Select the lines that contain "from" and copy each of them.
==== Data segment ====
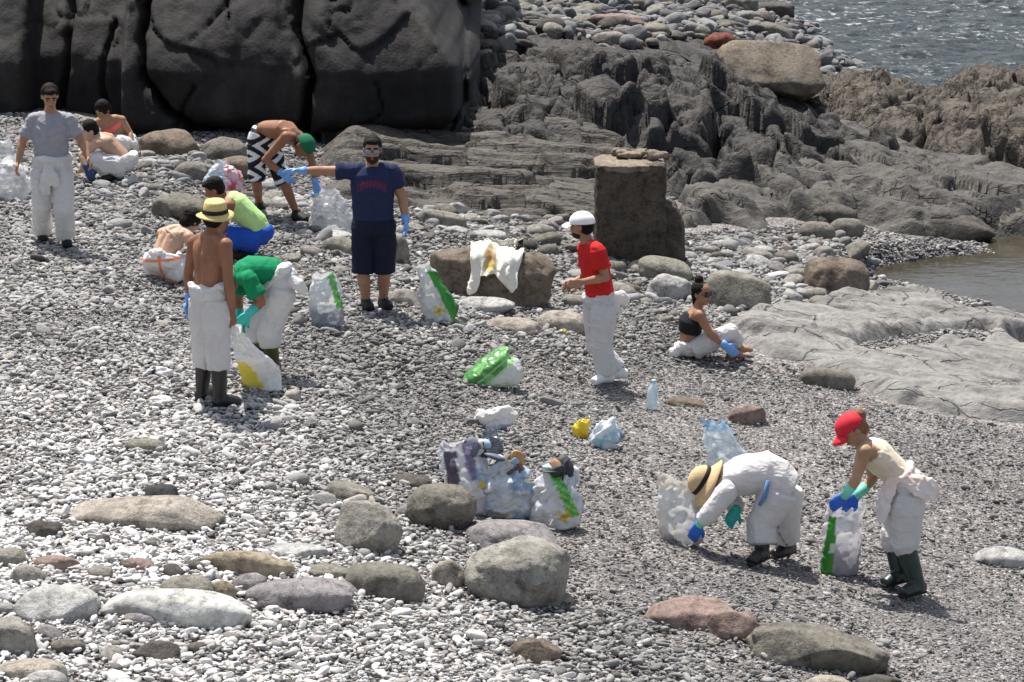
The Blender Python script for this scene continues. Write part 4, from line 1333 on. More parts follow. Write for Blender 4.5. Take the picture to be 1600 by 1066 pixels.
    def short_hair(s, mat):
        return s.hair(mat, [((-.022, 0, .045), (.094, .083, .085)), ((-.045, 0, .0), (.065, .080, .075)), ((.045, 0, .088), (.045, .060, .028))])
    def glove(s, q, mat, cuff=None, cuff_len=.07):
        w, d, nm, sd, cu = s.hd[q]
        P = hand(w, d, nm, sd, cu, 1.06, 1.12)
        o = fuse('glove', P, .007, mat, s.root, 2)
        e = s.J['el' + q]
        a = w + unit(e - w) * (cuff_len if cuff else .05); b = w + unit(d) * .012
        v, f = loft([a, lerp(a, b, .5), b], [.044, .038, .034], None, None, 14)
        c = add('cuff', mk_mesh('cuff', v - np.array(s.root.location), f), cuff or mat, o)
        return o
    def shirt(s, mat, infl=.014, sleeve=.62, hem=.75, tint=None, amp=.006, tank=False, name='t_shirt', collar=True, sl_infl=.020, seed=0):
        J = s.J
        P, L = s.spine()
        wide = [.085, .155, .168, .158, .152, .164]; deep = [.070, .098, .118, .114, .112, .122]
        pts = [lerp(P[0], P[1], .15 if not tank else .35)] + P[1:5] + [lerp(J['waist'], J['pelvis'], hem)]
        g = s.g
        if tank: wide = [.10, .125, .150, .148, .142, .155]
        Q = [loft(pts, [w * g + infl for w in wide], [w * g + infl for w in deep], L[:6], 22)]
        for q in 'AB':
            if tank:
                Q.append(loft([lerp(J['neck'], J['sh' + q], .55) + (J['neck'] - J['chest']) * .05, lerp(J['chest'], J['sh' + q], .45)], [.042, .06]))
                continue
            Q.append(ball(J['sh' + q], .058 * g ** .5 + infl))
            Q.append(loft([lerp(J['neck'], J['chest'], .22), lerp(J['neck'], J['sh' + q], .6), J['sh' + q]], [.050 + infl, .050 + infl, .052 + infl]))
            Q.append(loft([lerp(J['chest'], J['neck'], .3), lerp(J['chest'], J['sh' + q], .7)], [.09 * g + infl, .075 + infl]))
            Q.append(s.arm(q, sl_infl, 0, sleeve, 1.0))
            m = lerp(J['sh' + q], J['el' + q], sleeve)
            Q.append(loft([lerp(J['sh' + q], J['el' + q], sleeve * .6), m], [.062 * g ** .5 + infl, .062 * g ** .5 + sl_infl * 1.2]))
        return fuse(name, Q, .0105, mat, s.root, 2, wrinkles(amp, 10, (1, 1, .7), seed), tint)
    def trousers(s, mat, hem=(1.75, 1.75), bag=1.0, waist_t=.25, tint=None, amp=.014, name='trousers', waist_w=.165, waist_d=.135, seed=0, f=9, cuff=1.0, seat=1.0):
        J = s.J
        w0 = lerp(J['waist'], J['pelvis'], waist_t)
        cr = J['pelvis'] + unit(J['pelvis'] - J['waist']) * .04
        Q = [loft([w0, lerp(w0, J['pelvis'], .6), J['pelvis'], cr], np.array([waist_w, waist_w + .012, .172, .14]) * s.g * seat + .01, np.array([waist_d, waist_d + .01, .135, .10]) * s.g * seat + .01, s.lat_h, 22)]
        for i, q in enumerate('AB'):
            a, b, c = J['hip' + q], J['kn' + q], J['an' + q]
            pt = lambda t: lerp(a, b, t) if t <= 1 else lerp(b, c, t - 1)
            ts = [0, .3, .65, 1.0]; rr = [.118, .118, .104, .094]
            if hem[i] > 1.0:
                ts += [1 + (hem[i] - 1) * .5, hem[i]]; rr += [.094, .092 * cuff]
            else:
                ts = [t for t in ts if t < hem[i]] + [hem[i]]; rr = rr[:len(ts) - 1] + [rr[len(ts) - 2] * 1.02]
            Q.append(loft([pt(t) for t in ts], np.array(rr) * s.g ** .5 * bag))
            if hem[i] > 1: Q.append(ball(b, .094 * s.g ** .5 * bag))
        return fuse(name, Q, .0088, mat, s.root, 3, wrinkles(amp, f, (1, 1, .55), seed), tint)
    def waist_roll(s, mat, r=.042, t=.18, wid=.175, dep=.15, sleeves=True, tint=None, off=None, seed=3, name='tied_sleeves', droop=.0):
        """the upper half of a coverall rolled down and knotted round the waist"""
        J = s.J
        c = lerp(J['waist'], J['pelvis'], t)
        ax = unit(J['waist'] - J['pelvis']); l = s.lat_h; d = np.cross(ax, l)
        a = np.linspace(0, 2 * np.pi, 22, endpoint=False)
        rr = r * .72 * (1 + .3 * np.sin(a * 3 + seed) + .2 * np.sin(a * 5 + 2))
        ring = [c + l * np.cos(x) * wid * s.g + d * np.sin(x) * dep * s.g + ax * .012 * math.sin(3 * x + seed) - V3(0, 0, droop) * max(0, math.sin(x)) for x in a]
        P = []
        for i in range(22):
            P.append(loft([ring[i], ring[(i + 1) % 22]], [rr[i], rr[(i + 1) % 22]], None, None, 8))
        if off is not None:
            for it in off: P.append(loft([np.asarray(p) for p in it[0]], it[1], it[2] if len(it) > 2 else None, it[3] if len(it) > 3 else None, 18))
        return fuse(name, P, .009, mat, s.root, 2, wrinkles(.014, 14, (1, 1, 1), seed), tint)
    def boot(s, q, mat, top=1.35, r=.068):
        J = s.J
        an, kn, to = J['an' + q], J['kn' + q], J['toe' + q]
        P = [loft([lerp(kn, an, top - 1), lerp(kn, an, (top - 1) * .5 + .5), lerp(kn, an, .93), an - V3(0, 0, .02)], [r, r * .92, r * .78, r * .76])]
        P += s.foot(q, .013)
        o = fuse('boot', P, .0095, mat, s.root, 3, lambda Q: .003 * pn(Q * 22))
        d = unit((to - an) * V3(1, 1, 0)); l = np.cross(d, V3(0, 0, 1)); z = to[2] - .022
        h = an - d * .062; e = to + d * .012
        sole = [np.array([p[0], p[1], z]) for p in (h, lerp(h, e, .35), lerp(h, e, .7), e)]
        v, f = loft(sole, [.040, .038, .048, .036], [.014] * 4, l)
        add('sole', mk_mesh('sole', v - np.array(s.root.location), f), M['sole'], o)
        return o
    def shoe(s, q, mat):
        o = fuse('shoe', s.foot(q, .012), .0085, mat, s.root, 2)
        return o
    def sunglasses(s, mat, mirror=None):
        R0 = np.array(s.root.location)
        bits = [loft([s.H(.103, -.012, .008), s.H(.103, .012, .008)], [.004, .004], None, None, 6)]
        for q in (-1, 1):
            bits.append(loft([s.H(.082, q * .066, .012), s.H(.03, q * .083, .012), s.H(-.02, q * .086, .004)], [.004] * 3, None, None, 6))
        v, f = merge(bits)
        o = add('sunglasses', mk_mesh('sunglasses', v - R0, f), mat, s.root)
        for q in (-1, 1):
            v, f = ball(s.H(.092, q * .036, .004), (.010, .031, .021), [unit(s.face + s.rt * q * .3), unit(s.rt - s.face * q * .3), s.up], 3)
            add('lens', mk_mesh('lens', v - R0, f), mirror or mat, o)
    def lathe(s, name, prof, mat, parent=None, c=(0, 0, 0), tilt=0.0, seg=36, wob=0.0, ov=(1.12, 1.0)):
        """surface turned about the head's up axis; prof: (radius, height) from the crown down"""
        up = unit(s.up + s.face * tilt); fa = unit(s.face - up * (s.face @ up)); rt = np.cross(fa, up)
        a = np.linspace(0, 2 * np.pi, seg, endpoint=False)
        C = s.H(*c)
        V = []
        for r_, h in prof:
            hh = h + wob * r_ * np.sin(2 * a + .6) * (r_ > .12)
            V.append(C + np.outer(np.cos(a) * r_ * ov[0], fa) + np.outer(np.sin(a) * r_ * ov[1], rt) + np.outer(np.ones(seg) * hh, up))
        V = np.concatenate(V) - np.array(s.root.location)
        F = grid(seg, len(prof), True)
        return add(name, mk_mesh(name, V, F), mat, parent or s.root)
    def straw_hat(s, mat, band, brim=.165, crown=.095, h=.095, c=(-.008, 0, .055), tilt=0.0, dome=False, droop=0.02):
        if dome: top = [(.001, h), (.03, h - .003), (.06, h - .014), (.082, h * .68), (crown, h * .35), (crown * 1.02, 0)]
        else: top = [(.001, h - .012), (.035, h - .012), (.055, h - .002), (.074, h), (.084, h - .012), (crown * .96, h * .4), (crown, 0)]
        prof = top + [(crown + .012, -.006), (brim * .8, -.012 - droop * .4), (brim, -.012 - droop), (brim - .002, -.018 - droop), (brim * .8, -.018 - droop * .4), (crown + .008, -.013), (crown - .006, -.005), (crown * .9, h * .5), (.03, h - .02), (.001, h - .02)]
        o = s.lathe('straw_hat', prof, mat, None, c, tilt, 40, .06)
        s.lathe('hat_band', [(crown + .003, .034), (crown + .006, .030), (crown + .006, .004), (crown + .004, .0)], band, o, c, tilt, 40)
        return o
    def cap(s, mat, brimdir=1.0, k=1.0, brim=True, tint=None):
        n, f = ico(4)
        keep = n[:, 2] > -.22
        ax = np.array([s.face, s.rt, s.up])
        v = n * np.array([.108, .091, .088]) * k
        v = v * (1 + .01 * np.sin(np.arctan2(n[:, 1], n[:, 0]) * 6))[:, None]
        v[:, 2] = np.maximum(v[:, 2], -.012)
        R0 = np.array(s.root.location)
        vv = v @ ax + s.H(-.006, 0, .042)
        o = add('cap', mk_mesh('cap', vv - R0, f), mat, s.root)
        if brim:
            pts = []
            a = np.linspace(-1.05, 1.05, 15)
            rows = []
            for rr, zz in ((0.0, .0), (.35, .006), (.7, .004), (1, -.004), (1, -.010), (.7, -.003), (.35, .0), (0, -.007)):
                f_ = (.098 + rr * .075 * np.cos(a * .9)) * np.cos(a * .75) * k
                r_ = (.088 + rr * .012) * np.sin(a) * k
                z_ = zz - .025 * np.sin(a) ** 2 * 1.0 - .02 * rr
                rows.append(s.H(-.006, 0, .036) + np.outer(f_ * brimdir, s.face) + np.outer(r_, s.rt) + np.outer(z_, s.up))
            v = np.concatenate(rows) - R0
            F = grid(15, 8)
            add('brim', mk_mesh('brim', v, F), mat, o)
        return o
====
* _The output_:
The Blender Python script for this scene continues. Write part 4, from line 1333 on. More parts follow. Write for Blender 4.5. Take the picture to be 1600 by 1066 pixels.
        """surface turned about the head's up axis; prof: (radius, height) from the crown down"""